Guarantees of safety (more accurately stability) is the entire point of lyaponov analysis, and it's used on noisy systems all of the time (https://www.mathematik.hu-berlin.de/~imkeller/research/paper...). Can you point to a specific noisy system that control theory is ill suited for?



Once you have a path to follow, classical control theory can be used to control the steering angle to follow it.

But classical control theory hasn't been able to extract, from camera pixels, the open path in a road with cars, bicycles, and pedestrians. Camera inputs are million-dimensional, and there aren't accurate theoretical models for them.


Unmanned drones are orders of magnitude easier since you don't have anything that you can just fly into once you are above few hundred feets. They also don't have to rely on any vision based sensing. E.g. a drone has altitude, current speed, heading all of which while noisy can be represented easily as a small set of values.

The whole Lyapunov and control theory assumes perfect knowledge of sensors. Even though the signal itself might be error prone you have a signal. In case of autonomous driving even in simple cases as those described in the blogposts knowing the exact position of the markers and then using them to tune the contoller is not as easy as you might think.

The end-to-end system shown here solves three problems it processes the images to derive the signal, it then represents it optimally to the controller and then tunes the controller using provided training labels.

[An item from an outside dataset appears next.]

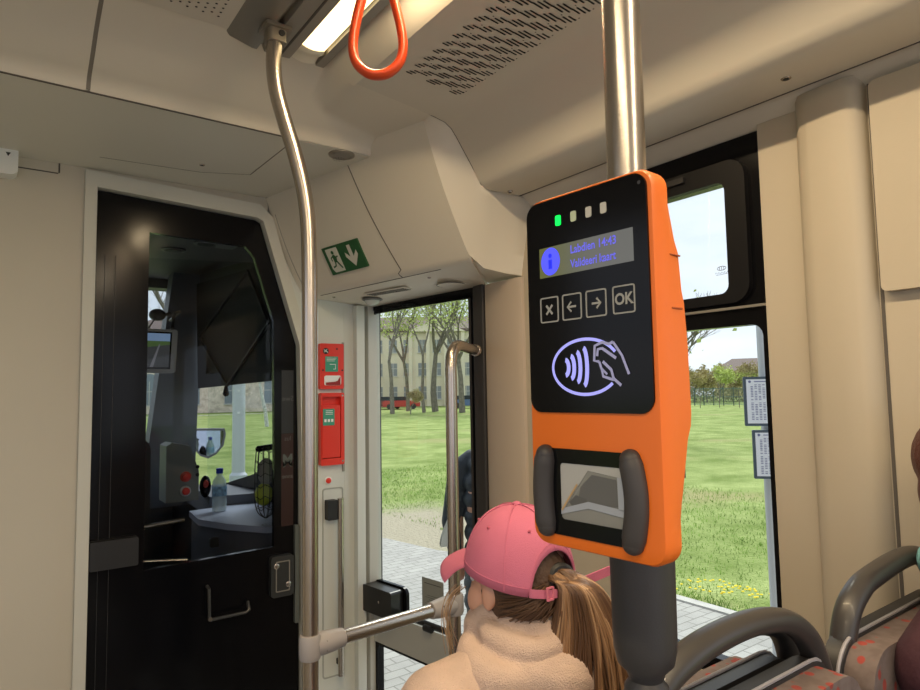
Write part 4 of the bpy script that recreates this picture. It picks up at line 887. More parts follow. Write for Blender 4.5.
# folded hood round the neck
def torus(bm, c, a, b, r, tilt=0, n=28, r2=None):
    pts = []; rs = []
    for k in range(n):
        t = 2 * PI * k / n; pts.append(V(c) + V((a * math.cos(t), b * math.sin(t), tilt * -math.sin(t)))); rs.append(r + (r2 or 0) * max(0, -math.sin(t)))
    tube(bm, pts, rs, 12, closed=True)
torus(bm, (.775, .850, 1.045), .100, .085, .032, 0, r2=.010)
put('coat', fuse(bm, .006, 5), knit, wm)
bm = B()
def roll(zc, yc, ax_, ay_, r, sag, seed, gap=0):
    pts = []; rs = []
    for k in range(40):
        t = 2 * PI * k / 40
        w = .006 * math.sin(3 * t + seed) + .004 * math.sin(7 * t + seed * 2)
        pts.append((.772 + (ax_ + w) * math.cos(t), yc + (ay_ + w) * math.sin(t), zc + sag * math.sin(t) + .005 * math.sin(4 * t + seed))); rs.append(r * (1 + .15 * math.sin(5 * t + seed)))
    tube(bm, pts, rs, 12, closed=True)
roll(1.116, .868, .064, .068, .016, .003, 1); roll(1.090, .860, .084, .086, .025, .006, 2.2); roll(1.050, .850, .112, .100, .032, .010, 4.1)
caps(bm, (.772, .868, 1.095), (.772, .86, 1.03), .060, .11)
put('hood', fuse(bm, .004, 3), knit, wm)
bm = B(); 
for sd in (-1, 1):
    limb(bm, [(.78 + sd * .09, .80, .55), (.78 + sd * .10, 1.22, .545), (.78 + sd * .10, 1.25, .14)], [.098, .075, .058])
put('trousers', fuse(bm, .008), mat('jeans', (.05, .07, .13, 1), .9), wm)
bm = B()
for sd in (-1, 1): limb(bm, [(.78 + sd * .10, 1.235, .055), (.78 + sd * .10, 1.40, .042)], [.050, .040])
put('shoes', fuse(bm, .006), mat('shoe_white', (.6, .6, .6, 1), .6), wm)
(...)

I cited Lyapunov, more as the ABC of nonlinear controls. Much more can be done in an analytical fashion, the "end-to-end" system here does not "solve" anything. It is a trained steering command regressor, nothing fancy, it's likely to work in this guy's living room, under certain lighting conditions, there is no way of predicting its accuracy, sensibility or anything else. Engineers have been breaking down systems into sub systems for a reason -> tractability of testing and improvement. End-to-end systems like that have close to zero value if you need something reliable.